Surely this is to miss the point: if wealth wasn’t concentrated in a
few hands, we wouldn’t need the Gates Foundation. Letting people
become rich beyond the dreams of avarice so they can fund charities
is a mad way of providing for people’s needs. Once again, this is an
example of how Singer’s ethical thought holds back from criticism of
how the world is organised.
In his discussion of Marx, Singer remarks: “Most humans… continue to
seek power, privilege and luxury for themselves…”. It’s interesting
that he says “humans” rather than people, as if he’s outside the
species, but it’s a remarkably wrong assertion. Capitalism functions
because most people aren’t capitalists. If everyone got up in the
morning asking how much money they could make for themselves in the
next twenty-four hours, we’d be in real trouble. It’s because most
people put making a contribution, doing a good job, helping others
or simply enjoying their day above power, privilege and luxury that
the system limps along. The minority who behave as Singer suggests
are often unhelpful: Donald Trump for example.
The discussion of Marx makes some obvious points and one good one:
Marx’s mistake in denying a given human nature. It’s worth wondering
if Marx genuinely believed this, but it has been an enormously
damaging idea. The essay is too brief to give any idea of Singer’s
understanding. He recognises that much done in Marx’s name he may
well have objected to, but he has nothing to say about the moral
power of the workers’ movement; the movement, that is, not for State
control, but for worker autonomy, a movement made use of by Lenin,
Trotsky, Stalin and many more political manipulators who kicked the
workers in the face as they claimed only they had the capacity to
make important decisions. There is perhaps no more important moral
issue in the modern world.
Singer makes the extraordinary and dangerous claim that “most of the
opposition to freedom of thought and discussion comes from the
left”.His example is the opposition to Rebecca’s Tuvel’s “In Defense
of Transracialism”. 800 people called for her article to be
withdrawn and there were also demands for her to be sacked. He’s
right that this is foolish, but in what way does it represent the
“left”? There may have been many signatories who aren’t socialists.
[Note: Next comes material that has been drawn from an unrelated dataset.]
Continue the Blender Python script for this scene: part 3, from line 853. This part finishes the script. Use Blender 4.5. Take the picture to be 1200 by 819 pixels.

“Left” should be reserved for what it really means: a belief in
worker autonomy. Many on the left by that definition would not
support the calls for Tuvel’s article to be suppressed, including
the author of this review. Transgender rights are a highly
contentious matter and
quite distinct from views about economic justice. No doubt there are
some, or will be some, very rich transgender people who will be in
favour of economic conservatism. As the world makes haste to
authoritarianism, it’s irresponsible of Singer to characterise the
left as the enemy of free speech and thought. Who would you trust to
defend them, Donald Trump or Bernie Sanders? It’s also pertinent
that Tuvel’s article is essentially frivolous in conflating gender
and race. The latter doesn’t exist. The former has a physiological
and a psychological form and they don’t necessarily match.